[Short problem] Print each line of the listing once more, precisely as given.

━━━━━━━━━━━━━━━━

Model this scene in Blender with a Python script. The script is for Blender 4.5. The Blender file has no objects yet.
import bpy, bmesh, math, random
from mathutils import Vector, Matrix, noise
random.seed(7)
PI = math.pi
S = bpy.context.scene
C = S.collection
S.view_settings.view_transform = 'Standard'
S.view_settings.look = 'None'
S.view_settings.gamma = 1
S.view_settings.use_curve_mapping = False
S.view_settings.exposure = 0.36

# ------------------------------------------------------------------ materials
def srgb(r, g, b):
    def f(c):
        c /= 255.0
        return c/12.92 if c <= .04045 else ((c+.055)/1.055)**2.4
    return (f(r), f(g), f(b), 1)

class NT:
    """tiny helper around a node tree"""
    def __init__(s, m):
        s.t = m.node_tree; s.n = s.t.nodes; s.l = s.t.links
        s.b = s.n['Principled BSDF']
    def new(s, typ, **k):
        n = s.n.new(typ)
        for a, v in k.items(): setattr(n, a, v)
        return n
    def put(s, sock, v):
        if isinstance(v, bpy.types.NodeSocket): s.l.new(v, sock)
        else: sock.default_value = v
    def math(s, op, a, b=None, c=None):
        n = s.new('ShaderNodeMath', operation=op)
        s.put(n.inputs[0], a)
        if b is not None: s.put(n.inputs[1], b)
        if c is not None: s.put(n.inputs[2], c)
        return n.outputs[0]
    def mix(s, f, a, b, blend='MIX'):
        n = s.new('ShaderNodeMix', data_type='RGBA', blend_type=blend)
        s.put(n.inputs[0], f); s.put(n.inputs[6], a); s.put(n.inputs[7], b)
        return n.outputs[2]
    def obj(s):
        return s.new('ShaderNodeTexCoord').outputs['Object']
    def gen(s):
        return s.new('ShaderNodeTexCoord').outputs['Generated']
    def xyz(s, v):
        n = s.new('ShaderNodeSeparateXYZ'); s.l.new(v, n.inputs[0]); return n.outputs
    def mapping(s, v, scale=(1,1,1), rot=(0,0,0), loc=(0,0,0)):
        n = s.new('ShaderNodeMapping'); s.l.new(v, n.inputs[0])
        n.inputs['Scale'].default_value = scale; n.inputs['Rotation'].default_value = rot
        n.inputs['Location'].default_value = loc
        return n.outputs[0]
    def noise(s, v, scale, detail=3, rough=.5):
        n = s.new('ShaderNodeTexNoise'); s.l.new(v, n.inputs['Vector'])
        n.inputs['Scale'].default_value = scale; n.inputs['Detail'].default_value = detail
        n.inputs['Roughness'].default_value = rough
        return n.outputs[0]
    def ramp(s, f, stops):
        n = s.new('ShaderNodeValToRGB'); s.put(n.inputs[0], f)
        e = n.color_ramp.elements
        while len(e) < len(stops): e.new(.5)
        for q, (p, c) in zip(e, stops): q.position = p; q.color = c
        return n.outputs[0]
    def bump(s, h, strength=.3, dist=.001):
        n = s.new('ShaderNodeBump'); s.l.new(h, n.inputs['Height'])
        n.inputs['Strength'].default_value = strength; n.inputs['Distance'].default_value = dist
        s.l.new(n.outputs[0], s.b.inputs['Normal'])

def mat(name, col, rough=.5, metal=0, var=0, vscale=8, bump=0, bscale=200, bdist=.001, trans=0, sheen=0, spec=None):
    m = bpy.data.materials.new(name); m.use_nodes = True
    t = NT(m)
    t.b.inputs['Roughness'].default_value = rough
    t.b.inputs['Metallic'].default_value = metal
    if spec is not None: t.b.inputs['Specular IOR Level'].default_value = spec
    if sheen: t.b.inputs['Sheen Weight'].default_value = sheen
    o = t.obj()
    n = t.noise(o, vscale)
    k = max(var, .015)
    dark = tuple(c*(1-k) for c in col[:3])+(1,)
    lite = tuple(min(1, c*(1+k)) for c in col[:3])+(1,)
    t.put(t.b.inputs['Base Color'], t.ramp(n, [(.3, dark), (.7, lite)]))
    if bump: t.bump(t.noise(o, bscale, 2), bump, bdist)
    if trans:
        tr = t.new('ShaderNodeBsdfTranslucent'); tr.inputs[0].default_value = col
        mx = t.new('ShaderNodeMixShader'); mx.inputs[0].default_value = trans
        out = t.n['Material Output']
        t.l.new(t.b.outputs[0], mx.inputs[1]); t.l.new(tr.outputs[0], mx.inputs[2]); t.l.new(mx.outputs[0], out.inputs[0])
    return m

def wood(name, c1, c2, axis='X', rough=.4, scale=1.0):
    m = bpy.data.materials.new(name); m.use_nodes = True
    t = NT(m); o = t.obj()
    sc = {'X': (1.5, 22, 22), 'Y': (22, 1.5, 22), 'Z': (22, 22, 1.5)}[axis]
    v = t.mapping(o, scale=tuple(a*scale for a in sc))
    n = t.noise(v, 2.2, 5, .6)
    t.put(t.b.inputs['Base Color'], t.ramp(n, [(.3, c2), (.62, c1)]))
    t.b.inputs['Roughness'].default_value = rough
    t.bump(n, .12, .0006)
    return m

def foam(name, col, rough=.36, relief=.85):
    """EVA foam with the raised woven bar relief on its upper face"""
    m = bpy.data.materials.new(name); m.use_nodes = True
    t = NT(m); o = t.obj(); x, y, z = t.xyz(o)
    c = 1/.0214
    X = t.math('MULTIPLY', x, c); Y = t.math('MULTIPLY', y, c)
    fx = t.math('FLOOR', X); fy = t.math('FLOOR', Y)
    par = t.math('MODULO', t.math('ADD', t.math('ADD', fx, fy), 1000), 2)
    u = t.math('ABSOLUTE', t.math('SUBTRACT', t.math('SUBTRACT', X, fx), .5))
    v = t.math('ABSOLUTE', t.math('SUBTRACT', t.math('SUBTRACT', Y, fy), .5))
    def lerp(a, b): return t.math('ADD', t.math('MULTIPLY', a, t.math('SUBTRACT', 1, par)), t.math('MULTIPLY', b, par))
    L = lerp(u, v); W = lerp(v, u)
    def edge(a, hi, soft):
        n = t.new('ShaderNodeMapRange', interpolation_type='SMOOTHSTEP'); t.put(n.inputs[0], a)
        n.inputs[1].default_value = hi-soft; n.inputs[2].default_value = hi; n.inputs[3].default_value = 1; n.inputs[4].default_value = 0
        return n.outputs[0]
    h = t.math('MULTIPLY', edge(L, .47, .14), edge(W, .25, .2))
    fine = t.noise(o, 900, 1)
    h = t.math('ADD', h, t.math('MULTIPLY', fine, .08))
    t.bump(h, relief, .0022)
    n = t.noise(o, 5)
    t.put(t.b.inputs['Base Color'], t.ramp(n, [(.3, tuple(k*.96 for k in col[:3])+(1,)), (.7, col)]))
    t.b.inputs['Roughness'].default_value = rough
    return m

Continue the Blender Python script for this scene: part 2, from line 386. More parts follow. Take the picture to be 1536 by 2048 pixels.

━━━━━━━━━━━━━━━━

[Result of this task]
Model this scene in Blender with a Python script. The script is for Blender 4.5. The Blender file has no objects yet.
import bpy, bmesh, math, random
from mathutils import Vector, Matrix, noise
random.seed(7)
PI = math.pi
S = bpy.context.scene
C = S.collection
S.view_settings.view_transform = 'Standard'
S.view_settings.look = 'None'
S.view_settings.gamma = 1
S.view_settings.use_curve_mapping = False
S.view_settings.exposure = 0.36

# ------------------------------------------------------------------ materials
def srgb(r, g, b):
    def f(c):
        c /= 255.0
        return c/12.92 if c <= .04045 else ((c+.055)/1.055)**2.4
    return (f(r), f(g), f(b), 1)

class NT:
    """tiny helper around a node tree"""
    def __init__(s, m):
        s.t = m.node_tree; s.n = s.t.nodes; s.l = s.t.links
        s.b = s.n['Principled BSDF']
    def new(s, typ, **k):
        n = s.n.new(typ)
        for a, v in k.items(): setattr(n, a, v)
        return n
    def put(s, sock, v):
        if isinstance(v, bpy.types.NodeSocket): s.l.new(v, sock)
        else: sock.default_value = v
    def math(s, op, a, b=None, c=None):
        n = s.new('ShaderNodeMath', operation=op)
        s.put(n.inputs[0], a)
        if b is not None: s.put(n.inputs[1], b)
        if c is not None: s.put(n.inputs[2], c)
        return n.outputs[0]
    def mix(s, f, a, b, blend='MIX'):
        n = s.new('ShaderNodeMix', data_type='RGBA', blend_type=blend)
        s.put(n.inputs[0], f); s.put(n.inputs[6], a); s.put(n.inputs[7], b)
        return n.outputs[2]
    def obj(s):
        return s.new('ShaderNodeTexCoord').outputs['Object']
    def gen(s):
        return s.new('ShaderNodeTexCoord').outputs['Generated']
    def xyz(s, v):
        n = s.new('ShaderNodeSeparateXYZ'); s.l.new(v, n.inputs[0]); return n.outputs
    def mapping(s, v, scale=(1,1,1), rot=(0,0,0), loc=(0,0,0)):
        n = s.new('ShaderNodeMapping'); s.l.new(v, n.inputs[0])
        n.inputs['Scale'].default_value = scale; n.inputs['Rotation'].default_value = rot
        n.inputs['Location'].default_value = loc
        return n.outputs[0]
    def noise(s, v, scale, detail=3, rough=.5):
        n = s.new('ShaderNodeTexNoise'); s.l.new(v, n.inputs['Vector'])
        n.inputs['Scale'].default_value = scale; n.inputs['Detail'].default_value = detail
        n.inputs['Roughness'].default_value = rough
        return n.outputs[0]
    def ramp(s, f, stops):
        n = s.new('ShaderNodeValToRGB'); s.put(n.inputs[0], f)
        e = n.color_ramp.elements
        while len(e) < len(stops): e.new(.5)
        for q, (p, c) in zip(e, stops): q.position = p; q.color = c
        return n.outputs[0]
    def bump(s, h, strength=.3, dist=.001):
        n = s.new('ShaderNodeBump'); s.l.new(h, n.inputs['Height'])
        n.inputs['Strength'].default_value = strength; n.inputs['Distance'].default_value = dist
        s.l.new(n.outputs[0], s.b.inputs['Normal'])

def mat(name, col, rough=.5, metal=0, var=0, vscale=8, bump=0, bscale=200, bdist=.001, trans=0, sheen=0, spec=None):
    m = bpy.data.materials.new(name); m.use_nodes = True
    t = NT(m)
    t.b.inputs['Roughness'].default_value = rough
    t.b.inputs['Metallic'].default_value = metal
    if spec is not None: t.b.inputs['Specular IOR Level'].default_value = spec
    if sheen: t.b.inputs['Sheen Weight'].default_value = sheen
    o = t.obj()
    n = t.noise(o, vscale)
    k = max(var, .015)
    dark = tuple(c*(1-k) for c in col[:3])+(1,)
    lite = tuple(min(1, c*(1+k)) for c in col[:3])+(1,)
    t.put(t.b.inputs['Base Color'], t.ramp(n, [(.3, dark), (.7, lite)]))
    if bump: t.bump(t.noise(o, bscale, 2), bump, bdist)
    if trans:
        tr = t.new('ShaderNodeBsdfTranslucent'); tr.inputs[0].default_value = col
        mx = t.new('ShaderNodeMixShader'); mx.inputs[0].default_value = trans
        out = t.n['Material Output']
        t.l.new(t.b.outputs[0], mx.inputs[1]); t.l.new(tr.outputs[0], mx.inputs[2]); t.l.new(mx.outputs[0], out.inputs[0])
    return m

def wood(name, c1, c2, axis='X', rough=.4, scale=1.0):
    m = bpy.data.materials.new(name); m.use_nodes = True
    t = NT(m); o = t.obj()
    sc = {'X': (1.5, 22, 22), 'Y': (22, 1.5, 22), 'Z': (22, 22, 1.5)}[axis]
    v = t.mapping(o, scale=tuple(a*scale for a in sc))
    n = t.noise(v, 2.2, 5, .6)
    t.put(t.b.inputs['Base Color'], t.ramp(n, [(.3, c2), (.62, c1)]))
    t.b.inputs['Roughness'].default_value = rough
    t.bump(n, .12, .0006)
    return m

def foam(name, col, rough=.36, relief=.85):
    """EVA foam with the raised woven bar relief on its upper face"""
    m = bpy.data.materials.new(name); m.use_nodes = True
    t = NT(m); o = t.obj(); x, y, z = t.xyz(o)
    c = 1/.0214
    X = t.math('MULTIPLY', x, c); Y = t.math('MULTIPLY', y, c)
    fx = t.math('FLOOR', X); fy = t.math('FLOOR', Y)
    par = t.math('MODULO', t.math('ADD', t.math('ADD', fx, fy), 1000), 2)
    u = t.math('ABSOLUTE', t.math('SUBTRACT', t.math('SUBTRACT', X, fx), .5))
    v = t.math('ABSOLUTE', t.math('SUBTRACT', t.math('SUBTRACT', Y, fy), .5))
    def lerp(a, b): return t.math('ADD', t.math('MULTIPLY', a, t.math('SUBTRACT', 1, par)), t.math('MULTIPLY', b, par))
    L = lerp(u, v); W = lerp(v, u)
    def edge(a, hi, soft):
        n = t.new('ShaderNodeMapRange', interpolation_type='SMOOTHSTEP'); t.put(n.inputs[0], a)
        n.inputs[1].default_value = hi-soft; n.inputs[2].default_value = hi; n.inputs[3].default_value = 1; n.inputs[4].default_value = 0
        return n.outputs[0]
    h = t.math('MULTIPLY', edge(L, .47, .14), edge(W, .25, .2))
    fine = t.noise(o, 900, 1)
    h = t.math('ADD', h, t.math('MULTIPLY', fine, .08))
    t.bump(h, relief, .0022)
    n = t.noise(o, 5)
    t.put(t.b.inputs['Base Color'], t.ramp(n, [(.3, tuple(k*.96 for k in col[:3])+(1,)), (.7, col)]))
    t.b.inputs['Roughness'].default_value = rough
    return m

Continue the Blender Python script for this scene: part 2, from line 386. More parts follow. Take the picture to be 1536 by 2048 pixels.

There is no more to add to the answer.